Obviously he’s not the established homerun type hire we were hoping for, but the disappointment in losing choice number one is completely separate from how well Parker will do at the job, and other than the spelling of Gerad he really seems like a guy to root for. To the extent possible direct gripes at the people who blocked the hiring of the top choice and try to judge Parker by what comes next.
That was quick. Georgia hired from within – Mike Bobo, currently an Offensive Analyst though he has fourteen years previously with Georgia from 2001-14, including eight years as their OC. Has five years HC experience at Colorado State, and interim HC at South Carolina for three games. Dawg fans are very happy about the promotion from within and familiarity with the system. I imagine the University is happy not having to pay a huge buyout like Alabama and Notre Dame avoided.

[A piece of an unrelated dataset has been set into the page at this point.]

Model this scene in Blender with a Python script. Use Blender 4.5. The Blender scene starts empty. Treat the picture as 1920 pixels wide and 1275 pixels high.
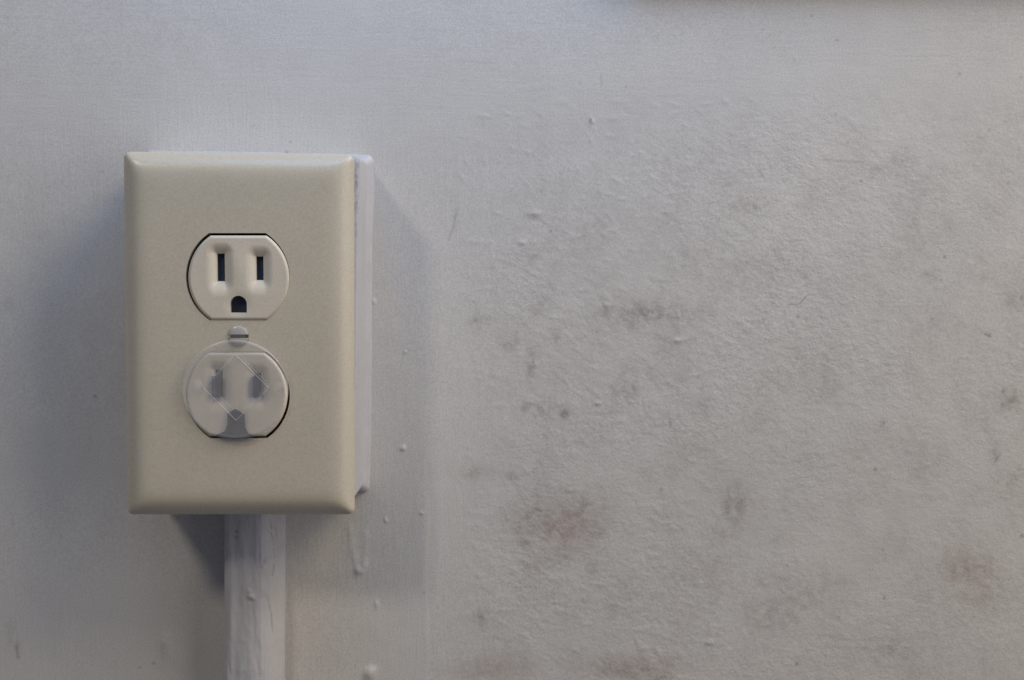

Surprisingly, ESPN is now saying ND WAS willing to pay the buyout:
https://www.on3.com/college/notre-dame-fighting-irish/news/college-football-insider-how-talks-fell-apart-between-notre-dame-andy-ludwig-utah-offensive-coordinator-tommy-rees-collin-klein/
One thing that lends credence to this is that Ludwig’s deal at Utah includes a rolling three year guarantee, which is pretty uncommon for coordinators, so even if we were offering a substantial raise on top of paying the buyout we were also likely not offering multiple years or a rolling contract.
Or maybe it’s spin. Which, if it is, would be the smartest thing the administration has done over the last five days.